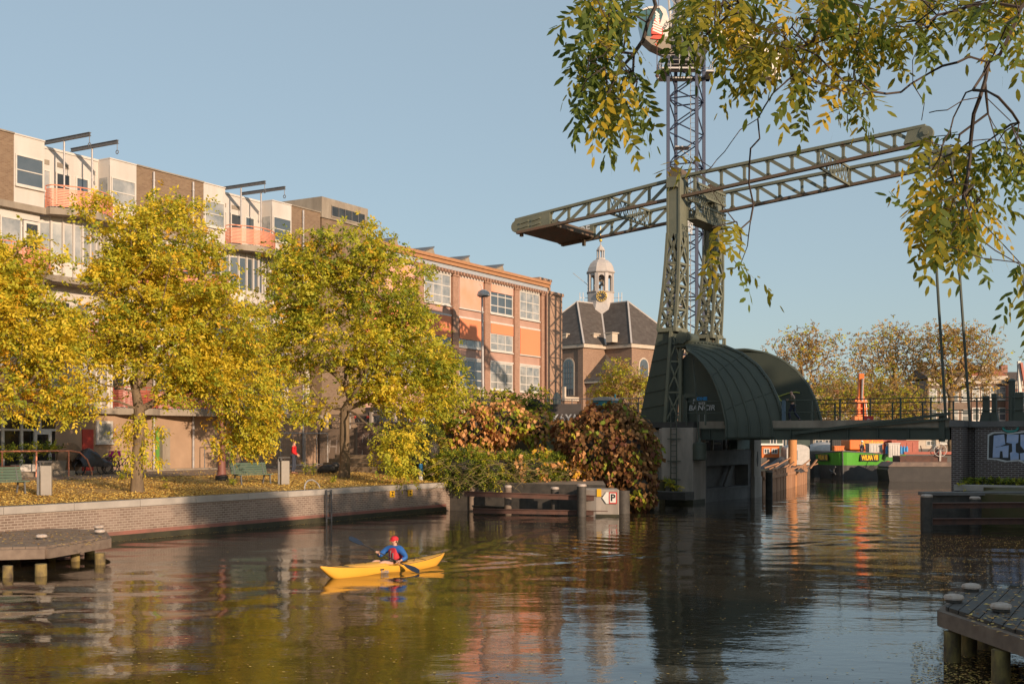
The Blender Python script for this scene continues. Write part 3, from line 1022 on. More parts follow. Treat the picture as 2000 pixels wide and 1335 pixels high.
# clock tower
tm = MB()
o8 = math.pi / 8
tm.lathe([(2.5, 19.0), (2.5, 21.6), (1.95, 22.6), (1.95, 24.1)], n=8, a0=o8)
tw = tm.build('tower', m_lead, ch)
tm = MB(); tm.lathe([(2.02, 24.1), (2.1, 24.25), (1.9, 24.3)], n=8, a0=o8)
for k in range(8):
    a = o8 + k * math.pi / 4
    c = Vector((1.72 * math.cos(a), 1.72 * math.sin(a), 0))
    r_ = c.normalized(); t_ = Vector((-r_.y, r_.x, 0))
    tm.obox(c + Vector((0, 0, 25.55)), r_ * .16, t_ * .24, (0, 0, 1.3))
    a2 = a + math.pi / 4
    m_ = Vector((math.cos(a + math.pi / 8), math.sin(a + math.pi / 8), 0)); t_ = Vector((-m_.y, m_.x, 0))
    base = m_ * 1.6
    pts = [(-.68, 27.0), (-.68, 26.0)] + [(-.42 * math.cos(x), 26.15 + .42 * math.sin(x)) for x in np.linspace(0, math.pi, 7)] + [(.68, 26.0), (.68, 27.0)]
    pts[1] = (-.68, 26.15); pts[-2] = (.68, 26.15)
    tm.prism(pts, lambda u, v, t: base + t_ * u + m_ * t + Vector((0, 0, v)), -.12, .1)
tm.build('belfry', m_lead, ch)
tm = MB(); tm.lathe([(1.95, 26.86), (2.12, 27.0), (2.12, 27.15), (1.95, 27.2), (1.88, 27.7), (1.6, 28.25), (1.1, 28.7), (.62, 28.9)], n=8, a0=o8)
tm.build('dome', m_lead, ch)
tm = MB(); tm.lathe([(.68, 28.88), (.68, 29.05), (.6, 29.1)], n=8, a0=o8)
for k in range(8):
    a = o8 + k * math.pi / 4
    tm.tube((.5 * math.cos(a), .5 * math.sin(a), 29.05), (.5 * math.cos(a), .5 * math.sin(a), 30.1), .09, n=5)
tm.lathe([(.62, 30.1), (.66, 30.22), (.56, 30.3), (.46, 30.55), (.2, 30.8), (.07, 31.0), (.06, 31.4)], n=8, a0=o8)
tm.build('lantern', m_lead, ch)
tm = MB(); tm.ball((0, 0, 31.6), .24, n=10); tm.tube((0, 0, 31.8), (0, 0, 33.6), .03, n=5); tm.build('finial', m_gold, ch, smooth=True)
tm = MB()
for k in range(5): tm.lathe([(.42 - .02 * k, 0), (.3, .3), (.12, .5)], (.5 * math.cos(k * 1.3), .5 * math.sin(k * 1.3), 24.8 + .35 * k), 8)
tm.tube((-.9, -.9, 24.4), (.9, .9, 26.4), .06); tm.tube((.9, -.9, 24.4), (-.9, .9, 26.4), .06)
tm.build('bells', m_conc, ch)
cf = Vector((1, 1, 0)).normalized(); cx = Vector((-1, 1, 0)).normalized()   # clock faces the camera; +cx runs right in the picture
if (Matrix.Rotation(CR, 3, 'Z') @ cx).x < 0: cx = -cx
cc = cf * 1.98 + Vector((0, 0, 23.5))
tm = MB(); tm.prism([(.72 * math.cos(a), .72 * math.sin(a)) for a in np.linspace(0, 6.283, 25)[:-1]], lambda u, v, t: cc + cx * u + Vector((0, 0, v)) + cf * t, -.25, .03)
ck = tm.build('clock', m_black, ch)
tm = MB()
for k in range(12):
    a = k * math.pi / 6
    d = cx * math.sin(a) + Vector((0, 0, math.cos(a)))
    tm.bar(cc + d * .44 + cf * .05, cc + d * .68 + cf * .05, .10, .03, up=cf)
for ang, ln in ((-.9, .3), (-1.35, .5)):
    d = cx * math.sin(ang) + Vector((0, 0, math.cos(ang)))
    tm.bar(cc + cf * .06, cc + d * ln + cf * .06, .07, .03, up=cf)
tm.path([cc + cf * .04 + cx * .72 * math.cos(a) + Vector((0, 0, .72 * math.sin(a))) for a in np.linspace(0, 6.283, 25)[:-1]], .035, 5, closed=True)
tm.build('clock_hands', m_gold, ck)
tm = MB()
for sx in (-1, 1):
    p = cx * sx * 2.5 + cf * .3
    for q_ in (0, .45): tm.tube(p + cx * sx * q_ + Vector((0, 0, 22.2)), p + cx * sx * q_ + Vector((0, 0, 24.2)), .05, n=5)
    for zz_ in (22.8, 23.5): tm.tube(cx * sx * 1.8 + Vector((0, 0, zz_)), p + cx * sx * .45 + Vector((0, 0, zz_)), .04, n=5)
tm.tube(-cx * 3.9 + Vector((0, 0, 27.0)), -cx * 1.3 + Vector((0, 0, 24.9)), .04, n=5)
tm.build('antennas', m_galv, tw)
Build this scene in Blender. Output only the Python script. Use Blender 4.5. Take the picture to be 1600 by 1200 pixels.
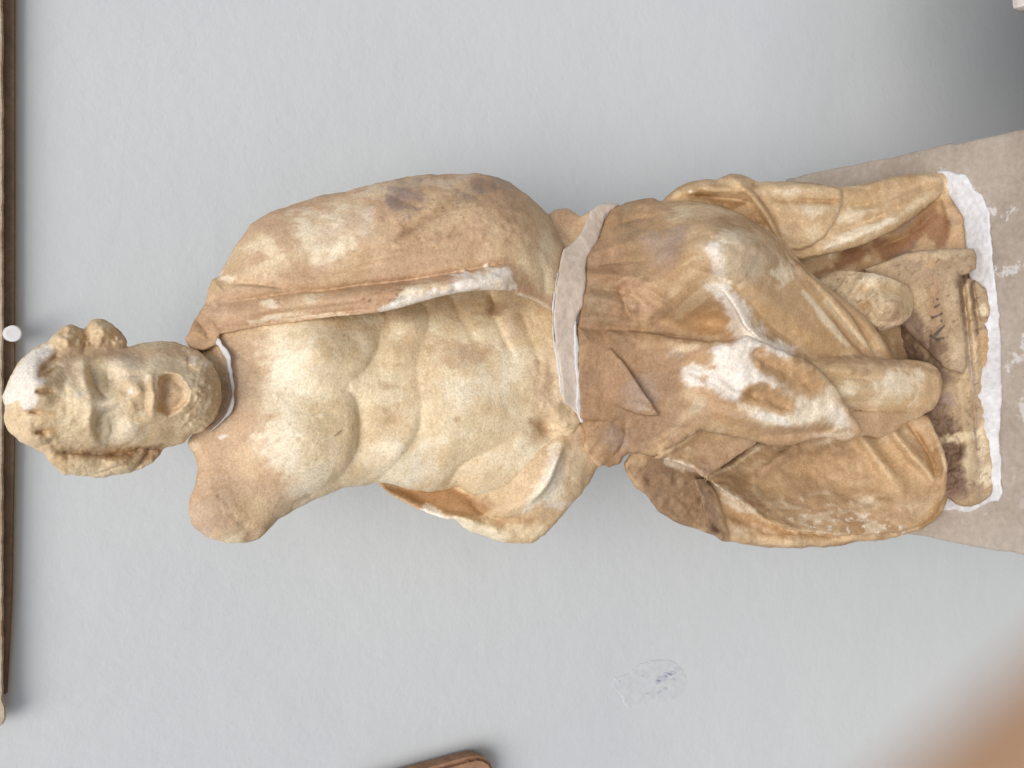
import bpy, bmesh, math, random
import numpy as np
from mathutils import Vector, Matrix

# ---------------------------------------------------------------- clean start
for o in list(bpy.data.objects):
    bpy.data.objects.remove(o)
scene = bpy.context.scene
COL = scene.collection

# ---------------------------------------------------------------- camera
F = 1443.0                         # focal length in photo pixels (1600 px wide photo)
PITCH = math.radians(31.6)
CP, SP = math.cos(PITCH), math.sin(PITCH)
CAM = np.array([0.0, 0.0, 1.60])
cam_d = bpy.data.cameras.new('camera')
cam_d.sensor_fit = 'HORIZONTAL'
cam_d.sensor_width = 4.54
cam_d.lens = 4.54 * F / 1600.0
cam_d.clip_start = 0.004
cam_d.clip_end = 60
cam_d.dof.use_dof = True
cam_d.dof.focus_distance = 0.70
cam_d.dof.aperture_fstop = 2.4
cam = bpy.data.objects.new('camera', cam_d)
COL.objects.link(cam)
# the phone was held sideways: image right = down, image up = right
cam.matrix_world = Matrix(((0, 1, 0, CAM[0]), (-SP, 0, -CP, CAM[1]), (-CP, 0, SP, CAM[2]), (0, 0, 0, 1)))
scene.camera = cam

# ---------------------------------------------------------------- world + sun
SUN_EL, SUN_AZ = math.radians(54), math.radians(-170)   # azimuth: from +Y towards +X; the sun stands behind and to the left
w = bpy.data.worlds.new("World"); scene.world = w; w.use_nodes = True
nt = w.node_tree; nt.nodes.clear()
sky = nt.nodes.new('ShaderNodeTexSky'); sky.sky_type = 'NISHITA'; sky.sun_disc = False
sky.sun_elevation = SUN_EL; sky.sun_rotation = SUN_AZ
sky.air_density = 1.0; sky.dust_density = 3.0; sky.ozone_density = 1.0
bg = nt.nodes.new('ShaderNodeBackground'); bg.inputs['Strength'].default_value = 0.085
wo = nt.nodes.new('ShaderNodeOutputWorld')
nt.links.new(sky.outputs[0], bg.inputs['Color']); nt.links.new(bg.outputs[0], wo.inputs['Surface'])
sun_d = bpy.data.lights.new('sun', 'SUN'); sun_d.energy = 1.5; sun_d.angle = math.radians(40)
sun_d.color = (1.0, 0.965, 0.92)
sun = bpy.data.objects.new('sun', sun_d); COL.objects.link(sun)
sdir = Vector((math.sin(SUN_AZ) * math.cos(SUN_EL), math.cos(SUN_AZ) * math.cos(SUN_EL), math.sin(SUN_EL)))
sun.rotation_euler = sdir.to_track_quat('Z', 'Y').to_euler()
sun.location = (0, -2, 4)
scene.render.engine = 'CYCLES'
vs = scene.view_settings
vs.view_transform = 'Standard'; vs.look = 'None'; vs.gamma = 1.0; vs.use_curve_mapping = False
vs.exposure = 0.47

# ---------------------------------------------------------------- helpers: coordinates
FW = np.array([0, CP, -SP]); XC = np.array([0, -SP, -CP]); YC = np.array([1.0, 0, 0])
def ray(x, y):
    x = np.asarray(x, float)[..., None]; y = np.asarray(y, float)[..., None]
    return FW + (x - 800) / F * XC + (600 - y) / F * YC
def at_z(x, y, z):
    r = ray(x, y); return CAM + r * ((z - CAM[2]) / r[..., 2])[..., None]
YAW = math.radians(1.93)
NW = np.array([math.sin(YAW), math.cos(YAW), 0])        # direction into the wall
def at_d(x, y, d):                                      # point at distance d measured square to the wall
    r = ray(x, y); return CAM + r * (d / (r @ NW))[..., None]
T0, T1 = 0.56, 0.000175
def to_world(p):                                        # carving block (1 unit = about 0.45 mm) -> world
    t = (T0 + T1 * p[:, 0]) * (1 + p[:, 2] / F)
    return CAM + ray(p[:, 0], p[:, 1]) * t[:, None]
ZTOP = 0.80                                             # top of the pedestal
def w_of_plane(x, z):
    r = FW[2] + (x - 800) / F * XC[2]
    return (((z - CAM[2]) / r) / (T0 + T1 * x) - 1) * F

# ---------------------------------------------------------------- helpers: noise
_rs = np.random.RandomState(7)
_lat = _rs.rand(256, 256).astype(np.float32)
_lat3 = _rs.rand(64, 64, 64).astype(np.float32)
def vnoise(x, y, seed=0):
    x = x + seed * 17.3; y = y + seed * 31.7
    xi = np.floor(x).astype(np.int64); yi = np.floor(y).astype(np.int64)
    fx = x - xi; fy = y - yi
    fx = fx * fx * (3 - 2 * fx); fy = fy * fy * (3 - 2 * fy)
    a = _lat[xi & 255, yi & 255]; b = _lat[(xi + 1) & 255, yi & 255]
    c = _lat[xi & 255, (yi + 1) & 255]; d = _lat[(xi + 1) & 255, (yi + 1) & 255]
    return (a * (1 - fx) + b * fx) * (1 - fy) + (c * (1 - fx) + d * fx) * fy
def fbm(x, y, scale, octv=4, seed=0, gain=0.5):         # about -1..1
    s = 0; a = 1; n = 0; f = 1.0 / scale
    for i in range(octv):
        s = s + a * (vnoise(x * f, y * f, seed + i * 3) * 2 - 1); n += a; a *= gain; f *= 2.03
    return s / n * 1.5
def smooth(a, b, v):
    t = np.clip((v - a) / (b - a), 0, 1); return t * t * (3 - 2 * t)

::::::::

→ **Exercise details**
Both the line with "Build this scene" and the line with "COL = scene.collection" are included: reproduce them and every line between, exactly, with pictures omitted.

→ **Right answer**
Build this scene in Blender. Output only the Python script. Use Blender 4.5. Take the picture to be 1600 by 1200 pixels.
import bpy, bmesh, math, random
import numpy as np
from mathutils import Vector, Matrix

# ---------------------------------------------------------------- clean start
for o in list(bpy.data.objects):
    bpy.data.objects.remove(o)
scene = bpy.context.scene
COL = scene.collection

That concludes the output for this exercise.